Your first task is to identify who’s an aggressive player at your table, and that’s fairly easy to pick up. Just look for the following:

  • The number of hands they play. Aggressive players play more hands while tight players tend to fold a lot.
  • Frequent raising post flop.

Once you know who’s aggressive at the table, it’s time to exploit them. Basically, you want to look for scenarios where aggressive players would normally attempt a bluff. What you’ll want to do is check raise them. You check to give the illusion of weakness, they predictably raise, and you reraise to get them to fold. This works best when the aggressive player is on the button or in the blinds. From those spots, they will take more risks to see a flop. If they’re on the button, they do this because they’ll have position advantage on subsequent rounds. If they are in the blinds, they’ll do this because they already have money invested in the pot.

Ideally, you want to do a check raise move when you’re just facing the aggressive player, or very few players. It’s generally not a good play with too many players in the pot because this poker strategy has greater chances to backfire.

What’s bound to happen is the following: If the aggressive player was in the blinds, they’ll act first on the next betting round, and they’ll normally open with a large raise to get you to fold. This is where a re-raise usually closes the deal when it didn’t work pre-flop. Think about it for a moment. You have the aggressive player whose poker strategy involves stealing pots, and playing position even with a bad hand. In terms of mathematical probability, more often than not they will get a mediocre starting hand from the three positions I mentioned earlier. More often than not, it means that putting them under pressure will therefore win you the pot. Most aggressive players back off when pushed too hard. It means that you can get away with this kind of play with any two cards because you’re not betting on your strength, your betting on the mathematical probability of them having a weak hand.

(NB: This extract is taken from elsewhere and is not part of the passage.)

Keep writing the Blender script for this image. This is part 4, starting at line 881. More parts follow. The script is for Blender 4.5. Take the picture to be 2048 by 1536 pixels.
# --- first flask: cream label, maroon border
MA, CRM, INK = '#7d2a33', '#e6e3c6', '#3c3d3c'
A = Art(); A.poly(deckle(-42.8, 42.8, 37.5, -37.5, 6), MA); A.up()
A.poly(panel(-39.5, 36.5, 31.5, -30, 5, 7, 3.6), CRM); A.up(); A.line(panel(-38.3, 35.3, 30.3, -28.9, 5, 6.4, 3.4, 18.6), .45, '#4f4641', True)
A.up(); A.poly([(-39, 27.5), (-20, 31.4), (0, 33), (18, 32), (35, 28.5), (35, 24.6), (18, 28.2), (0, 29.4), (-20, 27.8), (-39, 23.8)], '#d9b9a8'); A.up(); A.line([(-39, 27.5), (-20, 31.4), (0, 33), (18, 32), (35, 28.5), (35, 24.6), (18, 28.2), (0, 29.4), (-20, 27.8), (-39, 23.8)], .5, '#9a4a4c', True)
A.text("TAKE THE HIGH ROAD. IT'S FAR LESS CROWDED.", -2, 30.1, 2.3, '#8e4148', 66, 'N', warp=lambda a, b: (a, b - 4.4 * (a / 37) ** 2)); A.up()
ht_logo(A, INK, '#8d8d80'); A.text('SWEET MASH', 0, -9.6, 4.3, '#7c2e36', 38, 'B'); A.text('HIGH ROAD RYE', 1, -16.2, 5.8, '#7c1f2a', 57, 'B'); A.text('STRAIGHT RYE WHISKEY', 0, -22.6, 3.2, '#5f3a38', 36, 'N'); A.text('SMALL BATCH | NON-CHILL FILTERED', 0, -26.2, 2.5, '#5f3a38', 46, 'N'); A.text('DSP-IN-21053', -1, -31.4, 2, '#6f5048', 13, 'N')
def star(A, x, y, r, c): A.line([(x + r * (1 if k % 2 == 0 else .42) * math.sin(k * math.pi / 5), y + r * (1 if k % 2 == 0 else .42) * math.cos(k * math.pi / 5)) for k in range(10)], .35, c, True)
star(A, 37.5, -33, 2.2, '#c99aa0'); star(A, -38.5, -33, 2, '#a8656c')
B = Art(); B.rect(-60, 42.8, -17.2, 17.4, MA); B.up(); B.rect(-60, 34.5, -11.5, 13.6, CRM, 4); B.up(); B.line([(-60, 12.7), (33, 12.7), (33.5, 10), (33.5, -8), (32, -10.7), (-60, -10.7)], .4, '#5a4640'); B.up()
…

There are of course exceptions and risks associated with this strategy. First, you will be more effective when you have a tight player image. Second, that image can quickly be shattered if you over use the strategy, or get caught bluffing while employing it. Third, while this poker strategy relies on probability and position, there’s the real possibility that you may face someone with a really strong hand, and they won’t back off. Finally, there’s always the possibility of overly aggressive players that will push you all in even if they have a weak hand, and that’s a difficult position to be in.  Overusing this poker strategy is risky, but when applied in the right settings, it can get you massive pots.